Definition: a direction (called thataway) is viable if the room thataway from the location is a room.

After looking:
     let count of exits be the number of viable directions;
     if the count of exits is 0:
         say "The fresh sunlight shines on your face.";
     else if the count of exits is 1:
         say "From here, the only way out is to [a list of viable directions].";
     else:
         say "From here, the viable exits are to [a list of viable directions].";
     continue the action.

Example: *** Generating Grids of Rooms - Some utility code.

This code is useful to produce large grids of interconnected rooms for testing purposes. Run this code to generate Inform 7 code instantiating an interconnected map of dimensions specified in the gridsize variable. Then copy and paste the output into another project to test map-related code.

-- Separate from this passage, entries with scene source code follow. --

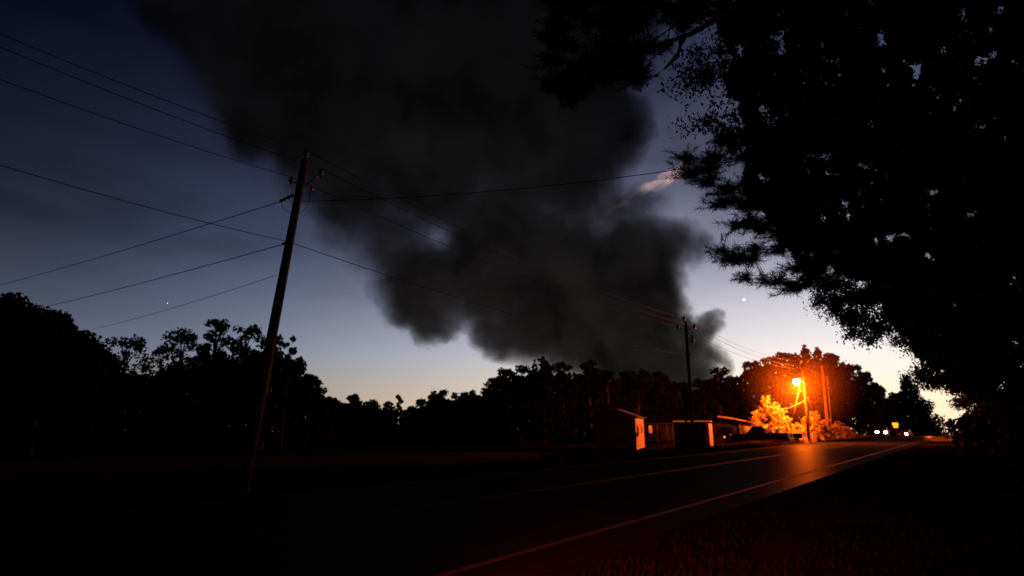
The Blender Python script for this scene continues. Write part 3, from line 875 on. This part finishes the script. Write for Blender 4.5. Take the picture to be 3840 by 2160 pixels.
def pickup(name, label, loc, rz, lit=0, size=1.0):
    """front toward local -x; length about 5.3 m"""
    root = thing(name, label, 'pickup truck', loc, rz)
    L, W = 5.3 * size, 1.85
    hw = W / 2
    # lower body with wheel cut-outs drawn in profile
    def arch(cx, r=.43, n=7, z=.38): return [(cx + r * math.cos(math.pi * (1 - k / n)), z + r * math.sin(math.pi * (1 - k / n)) * .95) for k in range(n + 1)]
    fx, rx = -1.75, 1.60
    prof = [(-2.62, .42)] + [(-2.58, .38)] + arch(fx) + arch(rx) + [(2.60, .40), (2.66, .50), (2.66, 1.10), (.62, 1.10), (.60, 1.06), (-1.05, 1.06), (-2.0, 1.02), (-2.52, .96), (-2.64, .80)]
    b = MB(); b.prism(prof, -hw, hw); o = b.build('body', M_BODY, root)
    m = o.modifiers.new('b', 'BEVEL'); m.width = .035; m.segments = 2
    # cab
    b = MB(); b.prism([(-1.10, 1.05), (.62, 1.05), (.56, 1.60), (.42, 1.74), (-.40, 1.76), (-.55, 1.70)], -hw * .86, hw * .86)
    o = b.build('cab', M_BODY, root); m = o.modifiers.new('b', 'BEVEL'); m.width = .04; m.segments = 2
    for s in (-1, 1):
        b = MB(); b.prism([(-.88, 1.10), (.50, 1.10), (.44, 1.56), (-.50, 1.62)], s * (hw * .86 + .006) - .004, s * (hw * .86 + .006) + .004)
        b.build('side_window', M_DARKW, root)
    b = MB(); Mw = Matrix.Identity(4)
    b.prism([(-1.09, 1.10), (-1.07, 1.10), (-.565, 1.66), (-.59, 1.66)], -hw * .78, hw * .78); b.build('windshield', M_DARKW, root)
    b = MB(); b.box((.645, 0, 1.36), (.02, 1.3, .38)); b.build('rear_window', M_DARKW, root)
    b = MB(); b.box((-2.70, 0, .52), (.16, W * .98, .2), bevel=.03); b.build('bumper', M_CHROME, root)
    b = MB(); b.box((2.72, 0, .52), (.14, W * .95, .18), bevel=.03); b.build('bumper', M_BODY, root)
    b = MB(); b.box((-2.64, 0, .80), (.06, 1.1, .22)); b.build('grille', M_RIM, root)
    for s in (-1, 1):
        b = MB(); b.box((-2.65, s * .70, .82), (.08, .42, .34), bevel=.05); b.build('headlight', head_mat(lit) if lit else M_RIM, root)
        b = MB(); b.box((2.665, s * .85, .85), (.03, .12, .36)); b.build('taillight', mat_basic('tail_lens', (.3, .02, .01), rough=.2), root)
        b = MB(); b.box((1.7, s * (hw - .05), 1.13), (1.9, .09, .07)); b.build('bed_rail', M_CHROME, root)
        b = MB(); b.box((-.85, s * (hw + .10), 1.15), (.10, .18, .16), bevel=.02); b.build('mirror', M_BODY, root)
    b = MB(); b.box((2.672, 0, .86), (.02, 1.5, .42)); b.build('tailgate', M_BODY, root)
    for x in (fx, rx):
        for s in (-1, 1): wheel(root, x, s * (hw - .14))
    return root

# parked pickup, nose away to the left, tail to the road
c = yard(2856, 1663, 57.5)
pickup('pickup_truck', 'dark parked pickup silhouetted in front of the lamplit bushes', c, R(-38))
# oncoming truck with headlights
px_ = at(3313, 1637, 117); c = Vector((px_.x, px_.y, gz(px_.x, px_.y)))
hd = math.atan2(DY, DX)
tk = pickup('pickup_truck', 'oncoming pickup with two white headlights at the road crest', c, hd, lit=260)
for s in (-1, 1):
    sl = bpy.data.lights.new('headlight_beam', 'SPOT'); sl.energy = 9000; sl.spot_size = R(40); sl.spot_blend = .8; sl.color = (1, .82, .62); sl.shadow_soft_size = .12
    so = bpy.data.objects.new('headlight_beam', sl); COL.objects.link(so)
    so.parent = tk; so.location = (-2.82, s * .7, .82); so.rotation_euler = (0, R(86), R(180)) 
# second vehicle: sedan
def sedan(label, loc, rz):
    root = thing('sedan_car', label, 'car', loc, rz)
    hw = .88
    def arch(cx, r=.38, n=7, z=.32): return [(cx + r * math.cos(math.pi * (1 - k / n)), z + r * math.sin(math.pi * (1 - k / n)) * .95) for k in range(n + 1)]
    prof = [(-2.25, .32)] + arch(-1.4) + arch(1.35) + [(2.25, .34), (2.3, .6), (2.22, .92), (1.5, .98), (-.9, .95), (-1.9, .82), (-2.28, .66)]
    b = MB(); b.prism(prof, -hw, hw); o = b.build('body', M_BODY, root); m = o.modifiers.new('b', 'BEVEL'); m.width = .05; m.segments = 2
    b = MB(); b.prism([(-1.0, .94), (1.7, .96), (1.1, 1.38), (-.25, 1.42)], -hw * .82, hw * .82); o = b.build('cabin', M_DARKW, root)
    b = MB(); b.prism([(-.30, 1.39), (1.12, 1.35), (1.05, 1.43), (-.2, 1.46)], -hw * .78, hw * .78); b.build('roof', M_BODY, root)
    b = MB(); b.box((-2.26, -.62, .70), (.06, .42, .28), bevel=.04); b.build('headlight', head_mat(70, (1.0, .8, .55)), root)
    b = MB(); b.box((-2.26, .62, .68), (.06, .34, .15), bevel=.02); b.build('headlight', M_RIM, root)
    b = MB(); b.box((-2.20, -.87, .68), (.18, .05, .12)); b.build('side_marker', mat_basic('red_marker', (.5, .05, .02), emis=(1, .05, .02), es=16), root)
    for x in (-1.4, 1.35):
        for s in (-1, 1): wheel(root, x, s * (hw - .12), .32, .2)
    return root
q = at(3396, 1633, 119); c = Vector((q.x, q.y, gz(q.x, q.y)))
sedan('dark car with one warm white lamp lit, right of the yellow sign', c, hd - R(8))
bl = bpy.data.lights.new('crest_red_fill', 'POINT'); bl.energy = 14000; bl.color = (1, .10, .02); bl.shadow_soft_size = .3  # added red fill to brighten the crest, set apart from the car
bo = bpy.data.objects.new('crest_red_fill', bl); COL.objects.link(bo); bo.location = c + Vector((-1.0, -8, 2.6))
# yellow sign
q = at(3358, 1595, 128)
c = Vector((q.x, q.y, gz(q.x, q.y)))
ys = thing('road_sign', 'yellow road sign glowing above the oncoming headlights', 'road sign', c, R(-30))
zc = q.z - c.z
MB().tube([(0, .05, 0), (0, .05, zc + .45)], .04, 6).build('post', M_STEEL, ys)
b = MB(); b.prism([(-.36, zc - .52), (.38, zc - .52), (.55, zc + .22), (.50, zc + .55), (-.55, zc + .55), (-.58, zc + .26)], -.015, .015)
b.build('sign_panel', mat_basic('yellow_sign_glow', (.8, .5, .02), (.75, .42, .02), scale=1.5, emis=(1.0, .55, .01), es=1.1), ys)  # headlight return off the panel imitated by emission
# roadside reflectors, their returned light put in as emission
def reflector_post(px, py, fwd, col, es, label, r=.08):
    q = at(px, py, fwd); c = Vector((q.x, q.y, gz(q.x, q.y)))
    m = thing('roadside_reflector', label, 'reflector', c)
    MB().tube([(0, 0, 0), (0, 0, max(.3, q.z - c.z))], .025, 6).build('post', M_GREYW, m)
    MB().lathe([(r * .9, -.02), (r, 0), (r * .9, .02)], (0, -.05, q.z - c.z), 10, Matrix.Rotation(R(90), 3, 'X')).build('reflector', mat_basic('reflector_glow', (.8, .5, .3), emis=col, es=es), m)
reflector_post(3189, 1608, 88, (1, .5, .25), 3.0, 'pale orange reflector on the left verge before the crest', .10)
reflector_post(3255, 1596, 100, (.6, .12, .1), .5, 'dim pinkish reflector left of the oncoming headlights', .10)
reflector_post(3601, 1607, 75, (1, .08, .06), 1.5, 'tiny red reflector beside the bottom of the bright gap', .05)

# utility trailer
c = yard(2966, 1655, 59.5)
ut = thing('utility_trailer', 'small dark utility trailer with a lit rim behind the pickup', 'trailer', c, R(8))
b = MB(); b.box((0, 0, .72), (1.75, 1.3, .44), bevel=.03); b.build('box_body', M_BODY, ut)
b = MB()
b.box((0, -.62, .96), (1.8, .07, .05)); b.box((0, .62, .96), (1.8, .07, .05)); b.box((-.88, 0, .96), (.06, 1.17, .05)); b.box((.88, 0, .96), (.06, 1.17, .05))
b.build('rim_rail', M_CHROME, ut)
b = MB(); b.tube([(-.87, 0, .55), (-1.6, 0, .5)], .04, 6); b.tube([(-1.55, 0, .5), (-1.55, 0, .02)], .03, 6); b.build('drawbar', M_STEEL, ut)
wheel(ut, .1, -.72, .30, .18); wheel(ut, .1, .72, .30, .18)
# white jug at lamp foot
c = yard(3048, 1641, 60.5)

# ------------------------------------------------------------------ stars
def star(px, py, r, es, label):
    p = Vector((0, 0, CH)) + ray(px, py).normalized() * 9000
    bm = bmesh.new(); bmesh.ops.create_icosphere(bm, subdivisions=2, radius=r); me = bpy.data.meshes.new('star'); bm.to_mesh(me); bm.free()
    o = link('star', me, mat_basic('starlight', (0, 0, 0), emis=(1, .92, .9), es=es)); o.location = p
    tag(o, label, 'star')
star(2790, 1124, 11, 6, 'bright evening star in the pale sky right of the smoke')
star(628, 1137, 5, 2, 'tiny faint star above the left treeline')

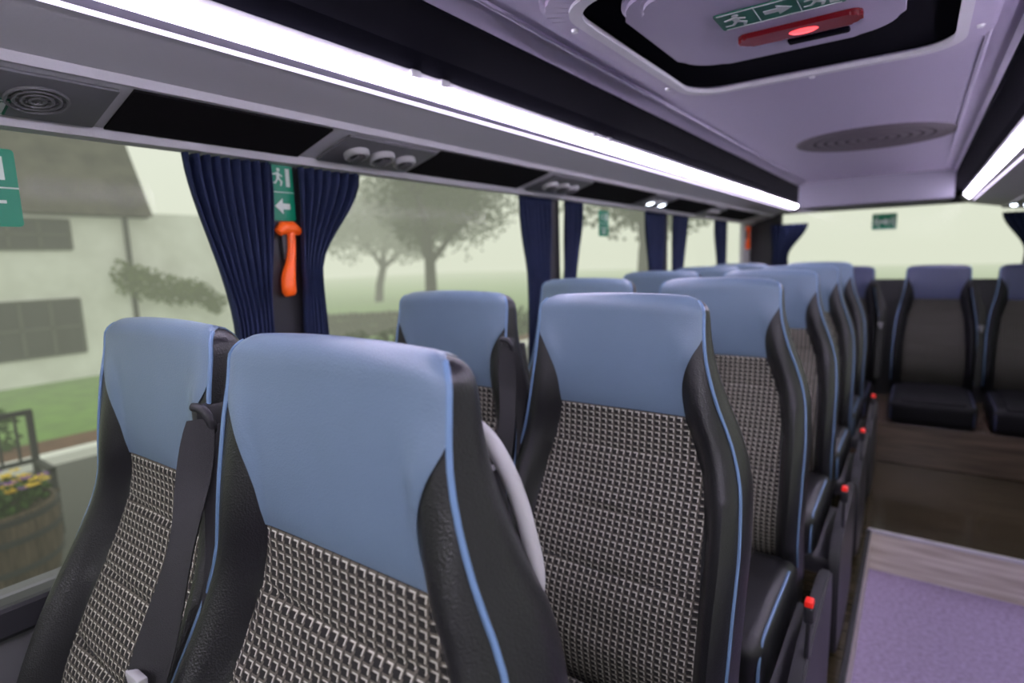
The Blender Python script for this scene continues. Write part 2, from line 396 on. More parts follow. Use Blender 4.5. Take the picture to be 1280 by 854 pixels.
# ------------------------------------------------------------------ roof hatch
hx, hy, hz = -.245, 1.275, 2.014
t = empty('roof_hatch', (hx, hy, hz))
def bevz(bm, z, o): bmesh.ops.bevel(bm, geom=[e for e in bm.edges if all(abs(v.co.z-z) < 1e-4 for v in e.verts)], offset=o, segments=2, affect='EDGES')
bm = bmesh.new(); ring(bm, rrect(0, 0, .69, .84, .12), rrect(0, 0, .58, .73, .09), -.024, .02); bevz(bm, -.024, .01); obj('frame', bm, M['ceil'], t)
bm = bmesh.new(); ring(bm, rrect(0, 0, .60, .75, .095), rrect(0, 0, .56, .71, .085), -.030, -.02); obj('inner_rim', bm, M['panel'], t)
bm = bmesh.new(); prism(bm, rrect(0, 0, .575, .725, .09), -.014, .01, 'Z'); obj('dark_gap', bm, M['band'], t)
bm = bmesh.new(); prism(bm, rrect(-.01, -.095, .42, .46, .09), -.030, -.01, 'Z'); bevz(bm, -.030, .008); obj('lid', bm, M['ceil'], t)
bm = bmesh.new(); prism(bm, rrect(0, -.205, .36, .22, .06), -.038, -.028, 'Z'); bevz(bm, -.038, .007); obj('lid_pad', bm, M['ceil'], t)
bm = bmesh.new(); prism(bm, rrect(.030, -.002, .215, .056, .020), -.040, -.028, 'Z'); bevz(bm, -.040, .006); ln = obj('lamp_lens', bm, M['lens'], t)
bm = bmesh.new(); lathe(bm, [(0, -.0435), (.011, -.0425), (.014, -.0395)], 16, (.040, -.002, 0))
for v in bm.verts: v.co.x = .040+(v.co.x-.040)*1.9
obj('bulb', bm, M['lensglow'], ln)
obj('handle', B(.00, .11, .058, .085, -.036, -.026, bev=.004), M['band'], t)
for x, y in ((-.318, -.25), (-.318, .25), (.318, .25), (.318, -.25), (0, .395)):
    bm = bmesh.new(); lathe(bm, [(0, -.030), (.006, -.029), (.008, -.022)], 10, (x, y, 0)); obj('screw', bm, M['chrome'], t)
tag(t, 'roof escape hatch with red lamp and dark surround in the ceiling', 'roof hatch')
t = empty('ceiling_speaker', (-.19, 2.92, 2.017))
bm = bmesh.new(); lathe(bm, [(.29, 0), (.285, -.006), (.265, -.007), (.25, -.003)], 48); obj('rim', bm, M['grill'], t)
bm = bmesh.new(); lathe(bm, [(0, -.0025), (.252, -.0025), (.252, 0)], 40); obj('cone', bm, M['cone'], t)
bm = bmesh.new()
for k in range(6):
    r = .035+k*.040; lathe(bm, [(r-.014, -.003), (r-.013, -.0045), (r+.013, -.0045), (r+.014, -.003)], 40)
obj('grille', bm, M['grill'], t)
tag(t, 'large round slotted speaker grille in the ceiling behind the hatch', 'speaker')

# ------------------------------------------------------------------ signs
def rotm(x, y, z): return Matrix((x, y, z)).transposed().to_euler()
ROT = {'left': rotm((0, 1, 0), (0, 0, 1), (1, 0, 0)), 'rear': rotm((1, 0, 0), (0, 0, 1), (0, -1, 0)), 'ceil': rotm((1, 0, 0), (0, -1, 0), (0, 0, -1)),
       'rack': rotm((0, 1, 0), (math.cos(VT), 0, math.sin(VT)), (math.sin(VT), 0, -math.cos(VT)))}
def poly(bm, pts, z0=.0008, z1=.0018): prism(bm, pts, z0, z1, 'Z')
def runner(bm, cx, cy, s, f=1):
    c = lambda pts: [(cx+f*x*s, cy+y*s) for x, y in pts]
    poly(bm, [(cx+f*.05*s+.09*s*math.cos(a*PI/5), cy+.36*s+.09*s*math.sin(a*PI/5)) for a in range(10)])
    poly(bm, c([(-.08, .24), (.08, .24), (.10, -.05), (-.06, -.05)]))
    poly(bm, c([(.06, .22), (.26, .08), (.24, .02), (.05, .12)])); poly(bm, c([(-.07, .22), (-.28, .16), (-.27, .09), (-.06, .12)]))
    poly(bm, c([(-.05, -.04), (.08, -.04), (.25, -.20), (.18, -.42), (.10, -.42), (.14, -.22)])); poly(bm, c([(-.06, -.04), (.04, -.06), (-.12, -.32), (-.34, -.30), (-.34, -.24), (-.16, -.25)]))
def arrow(bm, cx, cy, s, f=-1):
    poly(bm, [(cx+f*x*s, cy+y*s) for x, y in ((.4, 0), (.0, .36), (.0, .13), (-.38, .13), (-.38, -.13), (.0, -.13), (.0, -.36))])
def rect(bm, x0, x1, y0, y1): poly(bm, [(x0, y0), (x1, y0), (x1, y1), (x0, y1)])
def sign(kind, loc, rot, w, h, label, dim=False):
    t = empty('exit_sign', loc, ROT[rot])
    bm = bmesh.new(); prism(bm, rrect(0, 0, w, h, min(w, h)*.06, 3), -.001, .0008, 'Z'); obj('plate', bm, M['greendim' if dim else 'green'], t, False)
    bm = bmesh.new()
    if kind == 'tall':
        runner(bm, -w*.12, h*.26, h*.36); rect(bm, w*.2, w*.36, h*.10, h*.42)
        rect(bm, -w/2, w/2, -.0008, .0008); arrow(bm, 0, -h*.25, w*.8)
    elif kind == 'split':
        runner(bm, -w*.16, h*.26, h*.34); rect(bm, w*.12, w*.34, h*.10, h*.40)
        rect(bm, -w/2, w/2, -.0012, .0012)
        rect(bm, -w*.32, w*.32, -h*.20, -h*.16); arrow(bm, 0, -h*.33, w*.4)
    else:
        for q in (-1/6, 1/6): rect(bm, q*w-.0007, q*w+.0007, -h*.5, h*.5)
        rect(bm, -w*.47, w*.47, h*.43, h*.47); rect(bm, -w*.47, w*.47, -h*.47, -h*.43)
        runner(bm, -w*.345, -h*.02, h*.82); arrow(bm, 0, 0, h*.72, 1)
        runner(bm, w*.29, -h*.02, h*.72); rect(bm, w*.385, w*.455, -h*.34, h*.34)
    obj('pictogram', bm, M['whitedim' if dim else 'white'], t, False); tag(t, label, 'sign')
sign('split', (-1.327, my(.345), 1.712), 'left', .11, .135, 'green emergency exit sign on the leftmost window glass')
sign('tall', (XL+.0235, my(.90), 1.738), 'left', .066, .135, 'green arrow exit sign on the pillar above the orange hammer')
sign('split', (-1.327, my(2.78), 1.725), 'left', .11, .13, 'small green sign on the window between second and third curtains')
sign('wide', (-.25, YR+.027, 1.770), 'rear', .17, .13, 'green sign at the top of the rear window')
sign('wide', (hx+.020, hy-.140, hz-.040), 'ceil', .20, .080, 'green pictogram sign on the roof hatch beside the red lamp', True)
sg = (VC[0]-.036*math.cos(VT), VC[1]-.036*math.sin(VT)-.0065)
sign('wide', (sg[0], .262, sg[1]), 'rack', .10, .05, 'small green plate imitating a sign reflection under the rack above the leftmost window', True)  # modelled plate stands in for a green reflection on the panel

# ------------------------------------------------------------------ hammers
def hammer(x, y, z, s, label):
    t = empty('emergency_hammer', (x, y, z), (0, 0, 0))
    bm = bmesh.new()
    tube(bm, spline([(.014, .014*s, .055*s), (.015, .012*s, .02*s), (.016, .004*s, -.02*s), (.016, -.004*s, -.050*s), (.016, -.005*s, -.075*s), (.016, -.003*s, -.090*s)], 3), [.009*s+.007*s*smooth(3, 10, k)-.005*s*smooth(13, 15, k) for k in range(16)], 12)
    obj('handle', bm, M['orange'], t)
    bm = bmesh.new(); tube(bm, [(.014, -.018*s, .052*s), (.014, -.006*s, .062*s), (.014, .018*s, .062*s), (.014, .036*s, .054*s)], [.010*s, .015*s, .015*s, .009*s], 12); obj('head', bm, M['orange'], t)
    obj('bracket', B(-.001, .010, -.008*s, .024*s, -.01*s, .048*s, bev=.003), M['charcoal'], t)
    tag(t, label, 'hammer'); return t
hammer(XL+.023, my(.893), 1.585, 1.08, 'orange emergency hammer hanging on the pillar between the nearest curtains')
hammer(XL+.023, 5.45, 1.69, 1.2, 'most distant orange hammer on the pale rear corner panel')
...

"Generating Grids of Rooms"

x is room.
gridsize is a number variable. gridsize is 8.

When play begins:
     repeat with x running from 1 to gridsize * gridsize:
         say "Room[x] is a room. [if the remainder after dividing x by gridsize is not 0]East is room[x + 1]. [end if][if x + gridsize <= gridsize * gridsize and the remainder after dividing x by gridsize is not 0]Southeast is room[x + gridsize + 1]. [end if][if x + gridsize <= gridsize * gridsize]South is room[x + gridsize]. [end if][if x + gridsize <= gridsize * gridsize and the remainder after dividing x - 1 by gridsize is not 0]Southwest is room[x + gridsize - 1]. [end if][line break]".